Verkannte Talente oder im Knast erst erweckte Gedanken? Sitzen die Mörder, Serien-einbrecher, Brandstifter und Sexualverbrecher deshalb hier ein, damit sie so denken lernen können? Öffnet der Knast die Seele, weil man hier so schrecklich viel Zeit zum Nachdenken hat? Beim Lesen der Texte gerät man ins Grübeln, die Grenzen zwischen schwarz und weiß, zwischen "uns hier draußen" und "denen da drinnen" werden diffus.

Diese Grenzen werden mit dem seit drei Jahren existierenden Knastliteraten-Projekt überwunden.
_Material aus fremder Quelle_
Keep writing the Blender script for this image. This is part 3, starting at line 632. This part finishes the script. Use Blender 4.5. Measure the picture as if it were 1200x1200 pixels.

Der Schriftsteller Ludwig Schumann, Leiter der Knast-Schreibwerkstätten "TalentLos!" in Madel und "Ghostwriter" in Bernburg, sorgt mit dem daraus hervorgegangenen ersten Buch "Ihr da!" für einen fruchtbaren Gedankenaustausch zwischen drinnen und draußen. In der Schreibwerkstatt und bei der Buchpremiere im Knast begegnen sich Häftlinge und Externe dann auch wahrhaftig. Mit dem Dresdener Perkussionsprofessor Günther "Baby" Sommer, der die Premieren-Lesung in Burg mit mitreißendem Schlagwerk-Spiel begleitete, haute in Madel jemand auf die Pauke, der schon mit Günther Grass die "Blechtrommel" aufgeführt hat.

Das Buch "Ihr da!" hat das Zeug, eine gute Werbetrommel zu sein für den weiteren Dialog zwischen Tätern und Gesellschaft und vielleicht sogar Opfern.